The Supreme Court held that an employer can be liable for the sexual harassment by a supervisor that causes a hostile work environment, even though the employer did not know about the harassment, and where the harassment was not within the scope of the supervisor's job, and against policy. The Court held that in this day and age it is proper to conclude that sexual harassment is one of the normal risks of doing business that an employer should bear. The holding of these cases is that an employer is subject to vicarious liability to a victimized employee for an actionable hostile environment created by a supervisor with immediate (or successively higher) authority over the employee.

The Supreme Court further ruled that an employer may escape vicarious liability by raising an affirmative defense to liability or damages.
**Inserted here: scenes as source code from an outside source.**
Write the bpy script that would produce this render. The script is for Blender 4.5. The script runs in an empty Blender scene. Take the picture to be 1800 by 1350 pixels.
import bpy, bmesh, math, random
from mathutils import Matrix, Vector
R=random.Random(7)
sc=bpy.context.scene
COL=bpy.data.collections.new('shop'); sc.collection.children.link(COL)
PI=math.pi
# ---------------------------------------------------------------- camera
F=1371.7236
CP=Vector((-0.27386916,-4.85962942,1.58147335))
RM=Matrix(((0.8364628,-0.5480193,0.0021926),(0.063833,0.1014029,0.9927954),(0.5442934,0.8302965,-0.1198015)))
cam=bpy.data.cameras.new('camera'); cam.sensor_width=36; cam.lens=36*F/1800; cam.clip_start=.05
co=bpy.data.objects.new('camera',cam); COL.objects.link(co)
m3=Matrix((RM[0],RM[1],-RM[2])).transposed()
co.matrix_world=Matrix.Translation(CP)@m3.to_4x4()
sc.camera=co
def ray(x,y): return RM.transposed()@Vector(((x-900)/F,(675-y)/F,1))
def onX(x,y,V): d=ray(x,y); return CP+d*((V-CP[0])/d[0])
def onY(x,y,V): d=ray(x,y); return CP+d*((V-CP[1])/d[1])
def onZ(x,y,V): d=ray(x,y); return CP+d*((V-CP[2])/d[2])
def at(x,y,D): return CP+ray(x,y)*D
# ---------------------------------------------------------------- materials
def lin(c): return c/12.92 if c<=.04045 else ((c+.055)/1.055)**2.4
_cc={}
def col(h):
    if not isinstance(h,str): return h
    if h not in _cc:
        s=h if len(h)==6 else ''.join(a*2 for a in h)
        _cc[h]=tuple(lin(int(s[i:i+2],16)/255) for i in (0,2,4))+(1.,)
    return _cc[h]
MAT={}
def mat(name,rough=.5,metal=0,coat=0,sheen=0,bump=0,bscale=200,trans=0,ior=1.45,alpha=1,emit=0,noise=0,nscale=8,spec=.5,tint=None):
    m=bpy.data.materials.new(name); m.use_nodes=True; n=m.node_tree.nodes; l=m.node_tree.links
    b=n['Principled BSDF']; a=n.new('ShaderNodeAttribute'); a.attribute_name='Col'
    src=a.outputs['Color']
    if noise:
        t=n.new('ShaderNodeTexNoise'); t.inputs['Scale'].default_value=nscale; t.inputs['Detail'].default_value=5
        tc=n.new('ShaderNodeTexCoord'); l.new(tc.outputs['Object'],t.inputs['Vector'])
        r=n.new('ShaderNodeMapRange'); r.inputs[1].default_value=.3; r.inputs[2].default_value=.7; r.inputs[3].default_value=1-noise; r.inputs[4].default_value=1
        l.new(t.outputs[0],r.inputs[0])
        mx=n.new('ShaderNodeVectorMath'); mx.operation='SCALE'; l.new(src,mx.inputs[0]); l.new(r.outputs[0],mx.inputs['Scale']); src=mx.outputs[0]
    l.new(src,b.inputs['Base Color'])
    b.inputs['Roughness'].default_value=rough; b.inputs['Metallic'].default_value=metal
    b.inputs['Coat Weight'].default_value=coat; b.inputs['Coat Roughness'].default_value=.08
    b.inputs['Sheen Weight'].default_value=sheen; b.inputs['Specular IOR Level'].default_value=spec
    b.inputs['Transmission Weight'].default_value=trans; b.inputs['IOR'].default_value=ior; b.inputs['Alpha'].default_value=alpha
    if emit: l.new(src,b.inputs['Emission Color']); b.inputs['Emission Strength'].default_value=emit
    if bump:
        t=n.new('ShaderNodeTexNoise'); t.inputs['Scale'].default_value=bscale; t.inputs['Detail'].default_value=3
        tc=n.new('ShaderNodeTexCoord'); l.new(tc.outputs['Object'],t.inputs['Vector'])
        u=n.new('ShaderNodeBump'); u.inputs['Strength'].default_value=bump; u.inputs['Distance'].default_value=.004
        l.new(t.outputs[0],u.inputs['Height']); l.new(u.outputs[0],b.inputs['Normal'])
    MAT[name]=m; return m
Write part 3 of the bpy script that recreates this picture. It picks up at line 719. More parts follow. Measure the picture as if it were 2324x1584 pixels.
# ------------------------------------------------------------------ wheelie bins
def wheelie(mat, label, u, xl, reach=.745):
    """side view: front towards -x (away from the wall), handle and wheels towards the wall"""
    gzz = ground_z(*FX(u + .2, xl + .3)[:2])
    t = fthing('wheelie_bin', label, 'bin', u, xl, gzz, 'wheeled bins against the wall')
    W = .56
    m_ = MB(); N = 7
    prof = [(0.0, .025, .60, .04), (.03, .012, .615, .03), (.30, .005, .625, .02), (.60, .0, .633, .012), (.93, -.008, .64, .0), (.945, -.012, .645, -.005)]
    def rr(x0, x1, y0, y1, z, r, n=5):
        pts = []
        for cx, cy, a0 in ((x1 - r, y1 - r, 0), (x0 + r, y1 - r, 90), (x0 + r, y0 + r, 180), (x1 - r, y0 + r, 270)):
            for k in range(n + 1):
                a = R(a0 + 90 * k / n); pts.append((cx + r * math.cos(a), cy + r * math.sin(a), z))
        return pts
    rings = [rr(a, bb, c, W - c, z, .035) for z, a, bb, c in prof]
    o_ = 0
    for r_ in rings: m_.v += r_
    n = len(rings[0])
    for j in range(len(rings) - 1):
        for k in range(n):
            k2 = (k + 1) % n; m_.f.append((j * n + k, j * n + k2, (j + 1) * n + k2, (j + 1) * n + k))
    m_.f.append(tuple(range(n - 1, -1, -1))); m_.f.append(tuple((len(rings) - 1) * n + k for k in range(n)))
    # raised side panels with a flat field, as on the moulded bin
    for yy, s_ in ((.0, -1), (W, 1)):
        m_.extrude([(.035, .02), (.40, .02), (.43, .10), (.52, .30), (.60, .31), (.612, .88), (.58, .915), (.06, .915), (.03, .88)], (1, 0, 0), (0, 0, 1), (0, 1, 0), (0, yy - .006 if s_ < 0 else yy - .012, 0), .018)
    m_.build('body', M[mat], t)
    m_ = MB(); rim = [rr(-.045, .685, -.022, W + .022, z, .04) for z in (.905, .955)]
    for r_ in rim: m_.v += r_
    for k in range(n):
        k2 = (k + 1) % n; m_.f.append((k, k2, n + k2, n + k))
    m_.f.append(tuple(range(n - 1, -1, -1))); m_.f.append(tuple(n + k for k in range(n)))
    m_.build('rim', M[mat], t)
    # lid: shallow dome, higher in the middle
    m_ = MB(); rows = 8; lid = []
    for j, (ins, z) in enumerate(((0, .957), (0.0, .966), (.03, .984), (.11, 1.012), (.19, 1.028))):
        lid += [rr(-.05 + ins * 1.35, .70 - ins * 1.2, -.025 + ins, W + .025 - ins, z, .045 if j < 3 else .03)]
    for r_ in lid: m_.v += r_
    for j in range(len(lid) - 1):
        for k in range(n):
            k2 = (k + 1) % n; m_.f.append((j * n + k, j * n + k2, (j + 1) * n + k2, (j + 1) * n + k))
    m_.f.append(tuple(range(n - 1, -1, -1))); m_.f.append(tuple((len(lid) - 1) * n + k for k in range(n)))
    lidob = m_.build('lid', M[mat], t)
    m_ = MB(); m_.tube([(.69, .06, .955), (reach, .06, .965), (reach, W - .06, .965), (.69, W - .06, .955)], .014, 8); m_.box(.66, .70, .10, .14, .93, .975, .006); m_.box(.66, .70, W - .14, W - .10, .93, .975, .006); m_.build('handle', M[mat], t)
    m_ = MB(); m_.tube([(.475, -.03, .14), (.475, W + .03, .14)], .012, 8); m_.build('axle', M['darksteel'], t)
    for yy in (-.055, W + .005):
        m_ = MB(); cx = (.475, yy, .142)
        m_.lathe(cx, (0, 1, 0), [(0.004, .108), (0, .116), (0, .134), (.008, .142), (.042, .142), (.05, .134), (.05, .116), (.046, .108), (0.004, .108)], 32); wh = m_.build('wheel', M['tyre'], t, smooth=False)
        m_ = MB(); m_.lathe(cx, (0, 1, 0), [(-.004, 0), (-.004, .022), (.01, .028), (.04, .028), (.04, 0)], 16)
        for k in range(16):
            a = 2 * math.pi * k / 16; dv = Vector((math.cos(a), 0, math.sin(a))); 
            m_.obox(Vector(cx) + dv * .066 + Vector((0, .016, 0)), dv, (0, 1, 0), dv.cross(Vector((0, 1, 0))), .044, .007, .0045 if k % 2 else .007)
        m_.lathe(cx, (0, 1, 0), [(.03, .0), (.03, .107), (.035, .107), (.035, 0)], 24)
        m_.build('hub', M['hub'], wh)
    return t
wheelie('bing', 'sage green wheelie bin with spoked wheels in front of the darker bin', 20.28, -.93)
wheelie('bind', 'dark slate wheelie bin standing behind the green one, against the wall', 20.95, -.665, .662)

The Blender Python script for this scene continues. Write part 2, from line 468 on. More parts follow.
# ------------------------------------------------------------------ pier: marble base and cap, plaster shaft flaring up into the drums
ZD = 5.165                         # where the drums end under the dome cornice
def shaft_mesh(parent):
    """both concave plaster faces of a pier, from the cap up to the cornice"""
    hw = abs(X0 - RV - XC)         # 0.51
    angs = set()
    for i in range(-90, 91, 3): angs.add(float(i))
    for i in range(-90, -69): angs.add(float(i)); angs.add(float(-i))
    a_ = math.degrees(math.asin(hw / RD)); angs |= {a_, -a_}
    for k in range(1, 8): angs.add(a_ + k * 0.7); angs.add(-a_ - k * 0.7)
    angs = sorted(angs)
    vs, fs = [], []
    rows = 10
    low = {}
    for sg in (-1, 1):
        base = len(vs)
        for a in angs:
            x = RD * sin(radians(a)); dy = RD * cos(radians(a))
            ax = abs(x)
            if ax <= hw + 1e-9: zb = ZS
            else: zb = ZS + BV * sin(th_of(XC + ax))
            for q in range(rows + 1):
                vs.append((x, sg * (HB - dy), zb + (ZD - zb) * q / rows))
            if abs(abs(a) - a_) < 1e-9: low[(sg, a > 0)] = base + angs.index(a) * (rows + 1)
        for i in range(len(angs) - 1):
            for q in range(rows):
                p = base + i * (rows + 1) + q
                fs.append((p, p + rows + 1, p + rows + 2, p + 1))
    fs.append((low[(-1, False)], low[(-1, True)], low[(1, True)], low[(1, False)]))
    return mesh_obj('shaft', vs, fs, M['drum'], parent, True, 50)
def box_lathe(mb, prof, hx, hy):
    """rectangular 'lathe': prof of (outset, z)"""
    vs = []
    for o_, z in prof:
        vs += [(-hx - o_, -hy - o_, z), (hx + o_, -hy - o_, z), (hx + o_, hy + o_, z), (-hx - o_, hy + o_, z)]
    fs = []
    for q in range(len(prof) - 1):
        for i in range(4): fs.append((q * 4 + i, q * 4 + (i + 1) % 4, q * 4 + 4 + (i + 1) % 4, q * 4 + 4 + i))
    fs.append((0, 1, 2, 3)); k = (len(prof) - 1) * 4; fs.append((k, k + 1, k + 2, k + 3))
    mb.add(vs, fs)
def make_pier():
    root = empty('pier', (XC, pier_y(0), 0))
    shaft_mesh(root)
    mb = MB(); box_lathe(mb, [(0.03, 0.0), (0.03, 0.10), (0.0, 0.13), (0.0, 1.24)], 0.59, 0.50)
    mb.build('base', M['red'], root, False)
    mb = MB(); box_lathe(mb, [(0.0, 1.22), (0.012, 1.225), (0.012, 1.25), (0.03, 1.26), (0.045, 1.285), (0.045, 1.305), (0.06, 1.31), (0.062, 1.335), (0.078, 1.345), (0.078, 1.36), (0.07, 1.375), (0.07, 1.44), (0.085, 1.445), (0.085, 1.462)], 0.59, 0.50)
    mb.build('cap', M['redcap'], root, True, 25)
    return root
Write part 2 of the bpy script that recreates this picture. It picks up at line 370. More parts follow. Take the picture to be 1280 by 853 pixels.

This is a new defense that the court created that comprises two elements: (a) that the employer exercised reasonable care to prevent and correct promptly any sexually harassing behavior; and (b) that the plaintiff employee unreasonably failed to take advantage of any preventive or corrective opportunities provided by the employer or to avoid harm otherwise. The employer has the burden of proof on these elements. Formerly, this burden was on the employee.

Presumably, if one or both of the above elements are not present, the employer will be liable. If one or both elements are at issue, the employee will get a trial. An employer will only prevail if it meets its burden of proof on both elements of the affirmative defense. Moreover, this affirmative defense is not available when the supervisor's harassment culminates in a tangible employment action, like a discharge or promotion denial. In such cases, the employer will be strictly liable based upon theories of quid pro quosexual harassment.

Even though the Court indicated that it was not absolutely necessary for an employer to have an anti-sexual harassment policy, it is likely that an employer would probably be liable if it did not. Therefore, it is necessary to have a strong sexual harassment policy which applies to all employees. The sexual harassment policy must contain a grievance procedure that states the victim may bypass the harassing supervisor, and go to anyone in management or human resources. Ms. Ellerth defended her failure to use the company policy by claiming she would have had to go to her supervisor who would have had to in turn report her complaint to the harassing supervisor.

As a result of these decisions, dissemination of your policy is critical. In Faragher, the Supreme Court jumped on the fact that the employer had entirely failed to disseminate its policy. Make sure your policy is posted in every building, every breakroom, and every department bulletin board. Dissemination of the policy to every employee is as important as the policy itself. Provide all new employees and supervisors with a copy of it.

In addition, the Supreme Court criticized the City of Boca Raton for making no attempts to keep track of the conduct of supervisors. Therefore, monitor compliance with your policy by, for example, amending your performance appraisals to include a statement that the employee/supervisor is aware of and committed to the employer's EEO policy, including its policy on sexual harassment. Furthermore, it will be necessary to conduct periodic training of all supervisors on sexual harassment. If you receive a complaint of sexual harassment, conduct a prompt investigation and take remedial action to put an end to any sexually harassing conduct in order to preserve your affirmative defense.